Additionally, if you get an unsecured personal loan, you won’t have to back the loan with personal assets. Many business loans require you to sign a personal guarantee, which allows the lender to go after your personal assets if you can’t repay the loan.
Merchant cash advances (MCAs) have high approval rates, making them an attractive option if you don’t qualify for other business loans. MCA lenders approve you based on your past sales revenue, typically for businesses taking credit or debit card sales.
Because MCA lenders rely on your sales history, they tend to approve even businesses with bad credit, such as a personal credit score of 550. Many MCAs also approve and deposit funds quickly, in as little as 24 to 48 hours in some cases.
You usually pay an MCA daily or weekly, which could strain your business budget until the debt is repaid.
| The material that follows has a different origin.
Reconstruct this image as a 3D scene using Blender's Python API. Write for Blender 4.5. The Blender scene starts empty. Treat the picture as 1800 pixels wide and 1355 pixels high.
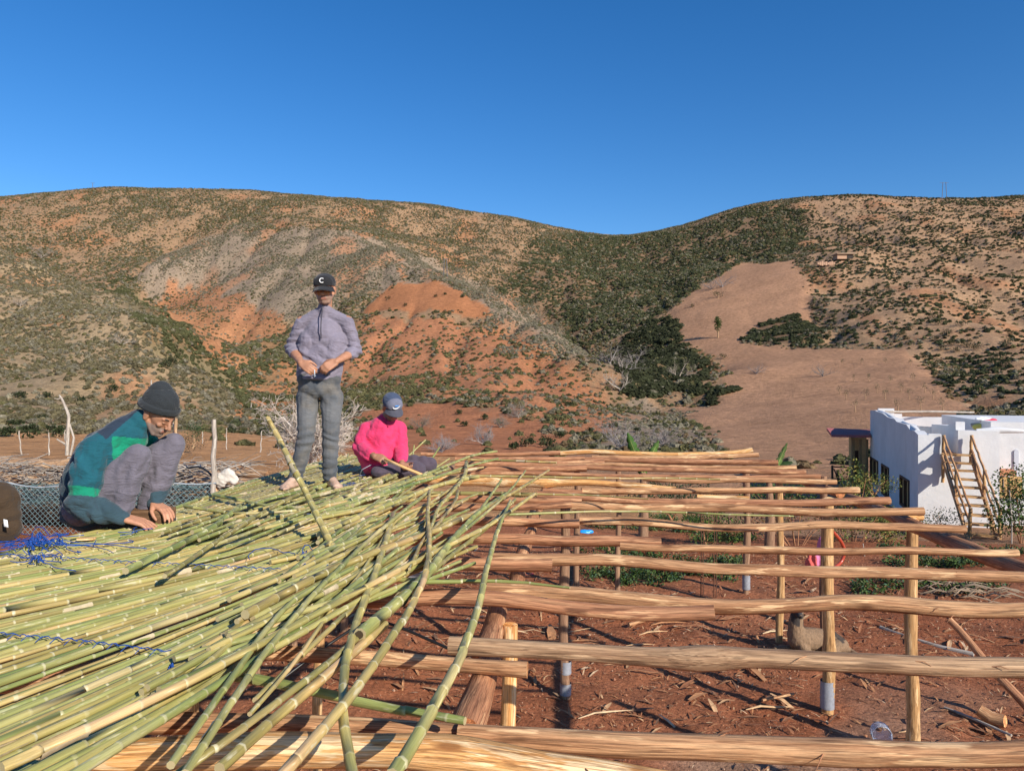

MCAs also come with high fees that convert into interest rates of 50 to 100 percent or more.
Because you’re bound to get approved but are charged high fees, merchant cash advances are best used as a last resort when you need funds to cover emergency expenses.
Most common loans
When non-employer businesses need funding, owners of new businesses (less than two years old) tend to apply for credit cards (35 percent), loans (16 percent) and lines of credit (12 percent), according to the 2023 Small Business Credit Survey.
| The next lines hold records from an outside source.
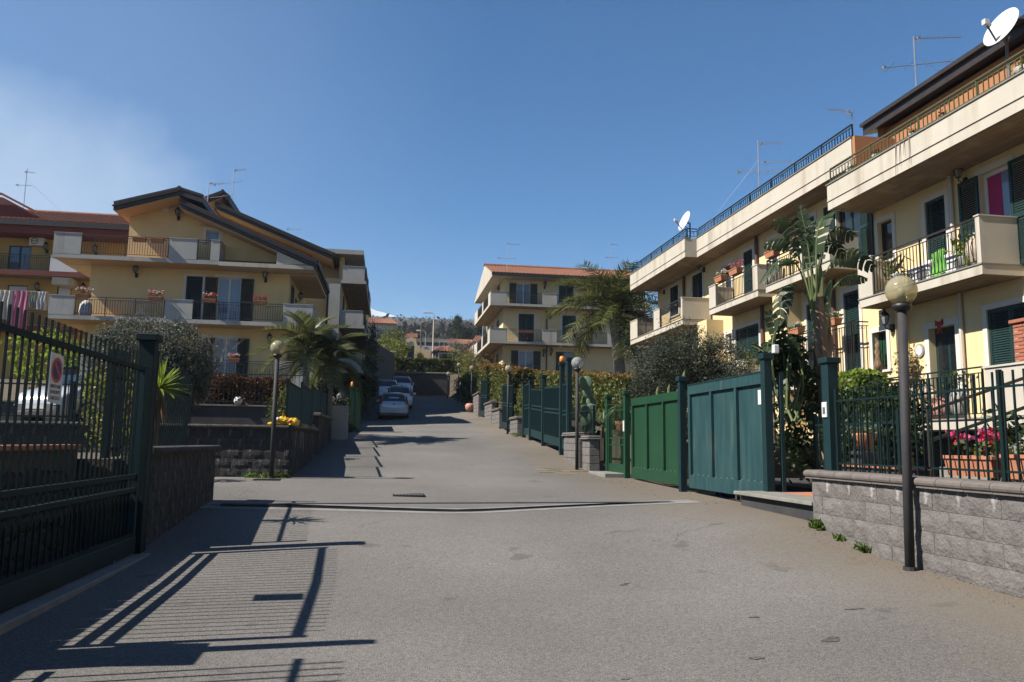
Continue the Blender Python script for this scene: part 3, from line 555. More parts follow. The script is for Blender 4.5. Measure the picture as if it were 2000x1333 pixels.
for i, (y, x, h, m, lab) in enumerate(((10.86, 5.52, 2.62, 'teal', 'dark teal capped gate post at the near end of the weathered gate'), (14.26, 5.52, 2.55, 'teal', 'dark teal capped post between weathered gate and bright green gate'), (17.76, 5.52, 2.50, 'green', 'bright green capped post at the far end of the green gate'), (19.3, 5.52, 2.50, 'green', 'slim bright green capped post of the narrow garden gate'))):
    gp = thing('gate_post', lab, 'post', (x, y, .4)); b = MB(); b.cbox(x-.062, x+.062, y-.062, y+.062, .38, h-.09, .005); b.build('shaft', M[m], gp); b = MB(); b.cbox(x-.09, x+.09, y-.09, y+.09, h-.09, h, .008); b.build('cap', M[m], gp)
    if i == 0:
        b = MB(); b.cbox(5.70, 5.76, 10.80, 10.86, .5, 2.35, .004); b.build('guide', M['teal'], gp); b = MB(); b.cbox(5.62, 5.70, 10.78, 10.86, 2.62, 2.75, .01); b.build('photocell', M['wp'], gp)
    if i == 2: b = MB(); b.cbox(x-.082, x-.064, y-.05, y+.04, 1.55, 1.80, .003); b.build('intercom', M['wp'], gp)
g = fence('garden_gate', 'narrow bright green bar gate beside the bright green sliding gate', 'gate', (5.52, 17.88), (5.52, 19.2), .62, 2.15, 'green', .1, .014, (.1, .62, .78, 1.45), posts=True, pw=.07); b = MB(); b.cbox(5.50, 5.54, 17.88, 19.2, .58, .78, .004); b.build('kick_plate', M['green'], g)
t = thing('threshold', 'grey stone doorstep below the narrow bright green gate', 'step', (5.2, 18.6, .4)); b = MB(); b.cbox(5.02, 5.7, 17.85, 19.35, .3, .58, .01); b.build('slab', M['slab'], t)
# uphill walls on the right
def wall_run(label, y0, y1, z0, z1, X=5.05, cop=True, mat_='block'):
    t = thing('garden_wall', label, 'wall', (X, y0, z0)); b = MB(); b.box(X+.02, X+.26, y0, y1, z0-.8, z1); b.build('core', M['joint'], t); b = MB()
    n = int((z1-z0)/.2)+3
    for ci in range(n):
        zt = z1-.2*ci; k = 0
        y = y0 - (ci % 2)*.2
        while y < y1: 
            a = max(y0, y+.004); c = min(y1, y+.416)
            if c-a > .05: b.cbox(X+random.uniform(-.008, .002), X+.03, a, c, zt-.194, zt-.004, .006)
            y += .42
        if ci < n: b.cbox(X+.0, X+.26, y0-.03, y0+.0, zt-.194, zt-.004, .006)
    stuff(b.build('blocks', M[mat_], t)); b = MB(); b.cbox(X-.07, X+.30, y0-.07, y1+.05, z1, z1+.04, .012); b.cbox(X-.05, X+.28, y0-.05, y1+.03, z1+.04, z1+.10, .02); b.build('coping', M['coping'], t); return t
wall_run('grey block wall with moulded coping beside the green garden gate', 18.9+.5, 20.1, .5, 1.36, 5.05)
wall_run('grey block wall with stained face left of the clear globe lamp', 20.5, 22.3, .6, 1.46, 5.05)
wall_run('short grey wall end between two dark gates up the street', 30.6, 32.4, 1.45, 2.2); wall_run('sloping grey wall below the tall hedge up the street', 35.7, 38.2, 1.8, 2.75); wall_run('higher grey wall step below the tall hedge', 38.4, 41.2, 2.2, 3.2); wall_run('pale grey wall beyond the tall hedge by the far gate', 44.2, 47.5, 2.7, 4.0)
fence('bar_fence', 'dark bar fence on the wall behind the clear globe lamp', 'fence', (5.2, 19.5), (5.2, 22.2), 1.47, 2.25, 'teal_bar', .12, .014, (.08, .65), posts=True)
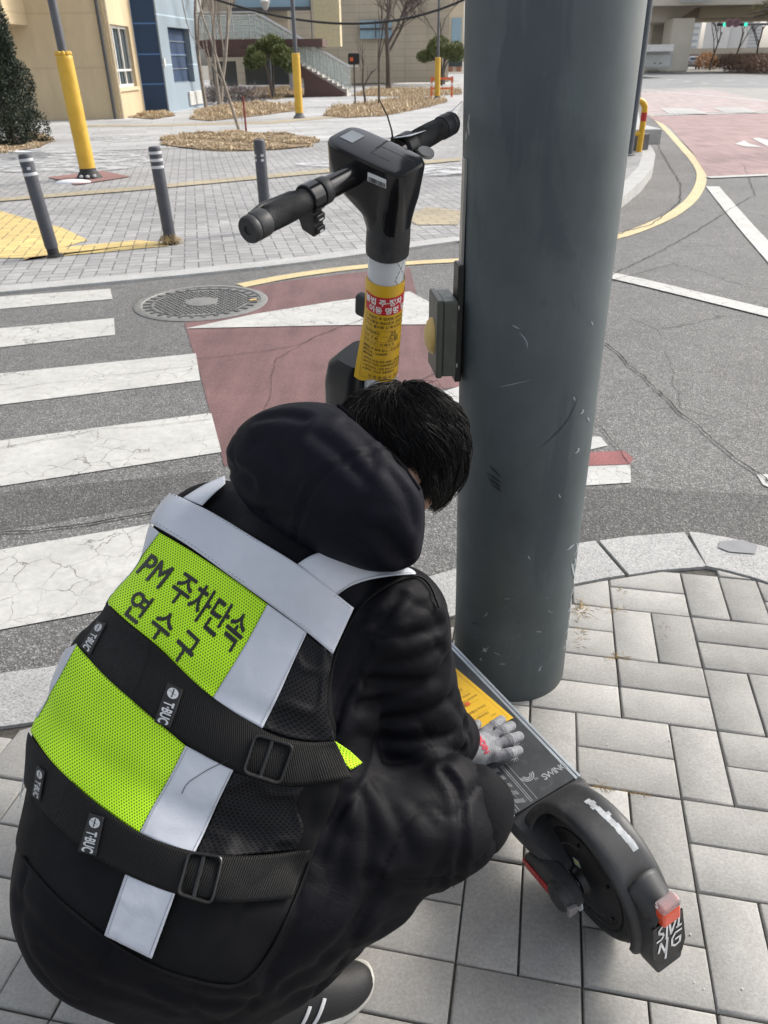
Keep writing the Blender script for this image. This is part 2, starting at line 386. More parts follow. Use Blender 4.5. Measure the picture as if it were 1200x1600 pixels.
# ---- darker patches and cracks in the road
poly_sheet("asphalt_repair", [(880, 765), (1000, 762), (1230, 775), (1230, 900), (700, 960), (690, 900), (850, 860)], ZR+.001, A_OLD)
poly_sheet("asphalt_repair_left", [(-300, 800), (340, 735), (300, 778), (-300, 880)], ZR+.001, A_OLD)
CRK = simple("crack_dark", (.018, .017, .016), .95)
def crack(px, wdt=.008, z=ZR+.0085, jit=.02):
    pts = []; c = [Vector(G(x, y, z)) for x, y in px]
    for i in range(len(c)-1):
        n = max(3, int((c[i+1]-c[i]).length/.03)); n = min(n, 90)
        for k in range(n):
            p = c[i].lerp(c[i+1], k/n); s_ = mnoise.noise(p*6)*jit+mnoise.noise(p*30)*jit*.35; d = (c[i+1]-c[i]).normalized(); pts.append(p+Vector((-d.y, d.x, 0))*s_)
    pts.append(c[-1]); L = []; Q = []
    for i, p in enumerate(pts):
        t = (pts[min(i+1, len(pts)-1)]-pts[max(i-1, 0)]).normalized(); nn = Vector((-t.y, t.x, 0)); w_ = wdt*(.35+.65*abs(mnoise.noise(p*17))*1.6)
        L.append(p+nn*w_/2); Q.append(p-nn*w_/2)
    n = len(pts); b = MB(); b.add(L+Q, [(n+i, n+i+1, i+1, i) for i in range(n-1)]); o = b.build("road_crack", CRK, smooth=False)
    if o.data.polygons[0].normal.z < 0: o.data.flip_normals()
    tag(o, kind='structure')
crack([(942, 532), (985, 570), (1060, 640), (1120, 690), (1200, 752)], .012); crack([(915, 650), (940, 672), (1000, 740)], .005)
crack([(1180, 305), (1165, 312), (1080, 365), (1020, 398), (930, 440), (880, 452)], .012); crack([(1162, 258), (1180, 305)], .012)
crack([(305, 560), (400, 550), (460, 540), (520, 515), (600, 485)], .008); crack([(870, 480), (945, 440), (1060, 410)], .01)
crack([(0, 832), (120, 822), (230, 800), (360, 770)], .012); crack([(910, 480), (760, 550), (640, 600)], .008)
crack([(962, 366), (1020, 350), (1062, 315), (1064, 290), (1035, 240), (1012, 195)], .02, jit=.03)
crack([(0, 700), (150, 672), (330, 655)], .004); crack([(0, 610), (140, 590), (300, 572)], .004); crack([(400, 700), (430, 560), (470, 540)], .005)

# ---- near pavement : modelled blocks inside a granite kerb
out_px = [(-420, 1180), (-150, 1098), (0, 1052), (80, 1042), (300, 985), (560, 935), (700, 893), (800, 868), (900, 850), (985, 838), (1080, 831), (1140, 841), (1200, 856), (1290, 885), (1420, 940), (1600, 1050), (1800, 1250)]
outer = [Vector(G(x, y, 0)) for x, y in out_px]
def offset(poly, d):
    r = []
    for i, p in enumerate(poly):
        t = (poly[min(i+1, len(poly)-1)]-poly[max(i-1, 0)]).normalized(); r.append(p+Vector((t.y, -t.x, 0))*d)
    return r
kw = .205; inner = offset(outer, kw)
# kerb stones (each stone its own slab within the kerb mesh, with real gaps)
def resample(poly, step):
    L = [0]
    for i in range(len(poly)-1): L.append(L[-1]+(poly[i+1]-poly[i]).length)
    n = max(2, int(L[-1]/step)); r = []
    for k in range(n+1):
        s_ = L[-1]*k/n
        for i in range(len(poly)-1):
            if L[i+1] >= s_ or i == len(poly)-2: r.append(poly[i].lerp(poly[i+1], (s_-L[i])/(L[i+1]-L[i]))); break
    return r
j1 = Vector(G(930, 850, 0)); j2 = Vector(G(1081, 834, 0))
oc = resample(outer, .04); ic = offset(oc, kw)
breaks = [min(range(len(oc)), key=lambda i: (oc[i]-j).length) for j in (j1, j2)]
step_ = breaks[1]-breaks[0]; bi = sorted(set([0, len(oc)-1]+breaks+[breaks[0]-25*k for k in range(1, 6) if breaks[0]-25*k > 3]+[breaks[1]+25*k for k in range(1, 6) if breaks[1]+25*k < len(oc)-4]))
kb = MB()
for a, b in zip(bi[:-1], bi[1:]):
    idx = list(range(a, b+1)); O = [oc[i].copy() for i in idx]; I = [ic[i].copy() for i in idx]
    for arr in (O, I):
        arr[0] = arr[0].lerp(arr[1], .18); arr[-1] = arr[-1].lerp(arr[-2], .18)
    dz = random.uniform(-.0015, .0015); base = len(kb.v)
    ring = [(p.x, p.y) for p in O]+[(p.x, p.y) for p in reversed(I)]; ring = ring[::-1]
    area = sum(ring[i][0]*ring[(i+1) % len(ring)][1]-ring[(i+1) % len(ring)][0]*ring[i][1] for i in range(len(ring)))
    if area < 0: ring = ring[::-1]
    kb.prism(ring, -.12, .003+dz)
tag(kb.build("kerb", GRAN, smooth=False, bevel=.006), kind='structure')
# joint bed under the blocks
bed = [Vector((p.x, p.y, -.009)) for p in offset(outer, .01)]
tag(MB().sheet([tuple(p) for p in bed]+[(3.4, -2, -.009), (-3.2, -2, -.009)]).build("pavement_bed", JOINT, smooth=False), kind='structure')
# kerb repair patch
tag(poly_sheet("kerb_patch", [(1124, 846), (1160, 843), (1184, 852), (1180, 865), (1140, 862), (1122, 855)], .0065, simple("mortar_patch", (.22, .225, .235), .8)), kind='structure')
inn = offset(resample(outer, .12), kw+.006)
def clip(poly, a, b):
    """keep the part of poly to the right of a->b"""
    d = (b[0]-a[0], b[1]-a[1]); f = lambda p: -(d[0]*(p[1]-a[1])-d[1]*(p[0]-a[0])); r = []
    for i in range(len(poly)):
        p, q = poly[i], poly[(i+1) % len(poly)]; fp, fq = f(p), f(q)
        if fp >= 0: r.append(p)
        if (fp >= 0) != (fq >= 0): t = fp/(fp-fq); r.append((p[0]+(q[0]-p[0])*t, p[1]+(q[1]-p[1])*t))
    return r
W_ = .1115; ANG = R(-11.6); ca, sa = math.cos(ANG), math.sin(ANG)
o_ = G(840+440/3.333, 820+1003/3.333, 0); OX, OY = o_[0], o_[1]
def uv2w(u, v): return (OX+W_*(ca*u-sa*v), OY+W_*(sa*u+ca*v))
known = {0: [(-2, 'H'), (0, 'H'), (2, 'V'), (3, 'V')], -2: [(-2, 'V'), (-1, 'H'), (1, 'V'), (2, 'H')], 2: [(-2, 'H'), (0, 'V'), (1, 'V'), (2, 'H')],
         -4: [(-3, 'V'), (-2, 'V'), (-1, 'V'), (0, 'V'), (1, 'H')], -6: [(-3, 'V'), (-2, 'V'), (-1, 'H'), (1, 'V'), (2, 'H')], -8: [(-5, 'H'), (-3, 'H'), (-1, 'V'), (0, 'V'), (1, 'H')],
         4: [(-2, 'V'), (-1, 'V'), (0, 'H'), (2, 'V'), (3, 'V')]}
blocks = []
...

More established nonemployer businesses most often seek out credit cards (31 percent), loans (18%) and lines of credit (12 percent).
Compare offers to make sure you’re getting a good deal
Since there are so many different ways to get a business loan for self-employed people, just finding out which type of financing is right is already a lot of work. Don’t stop there, though. To make sure you don’t overpay in interest or fees, take a few more steps.
Specifically, apply with at least three lenders. This way, you can compare rates and terms, illuminating which self-employed business loan will be most advantageous for you and your company.
As you look at loans, compare annual percentage rates (APRs). These represent how much you’ll pay each year to maintain the loan, including not just interest but also recurring fees. Looking at each loan’s APR helps you compare apples to apples. ‘
Then, compare that APR against the average rate for the kind of business loan you’re getting. It’s normal for your rate to be a little higher because you’re somewhat risky as a small business, especially if your company is new.
Bottom line
When you’re self-employed, your main challenge is growing revenue to serve more customers — often with less capital than other businesses. Getting a business loan can give you the boost you need as long as you meet the lender’s requirements.
Fortunately, those requirements vary depending on the lender and the type of financing you’re getting. Exploring your options makes it easier to find the right business loan for self-employed people in your specific situation.
Frequently asked questions
Many lenders require at least two years in business to get a self-employed business loan, giving you ample time to build revenue. But it’s possible to get a loan in a year or less as long as the lender accepts startup businesses.
Yes, lenders will offer business loans to those self-employed as freelancers or sole proprietors. You have to meet eligibility requirements to qualify, but you can improve your chances of approval by going with a lender that welcomes self-employed business owners.
Lenders consider all income that you get from your self-employed business. They can verify this income through your personal bank statements and tax returns.
Yes, independent contractors are eligible for SBA loans. Under the SBA’s definition, small businesses qualify as long as they don’t exceed a specific revenue limit or number of employees. The limit varies by industry anywhere from 100 to 1,250.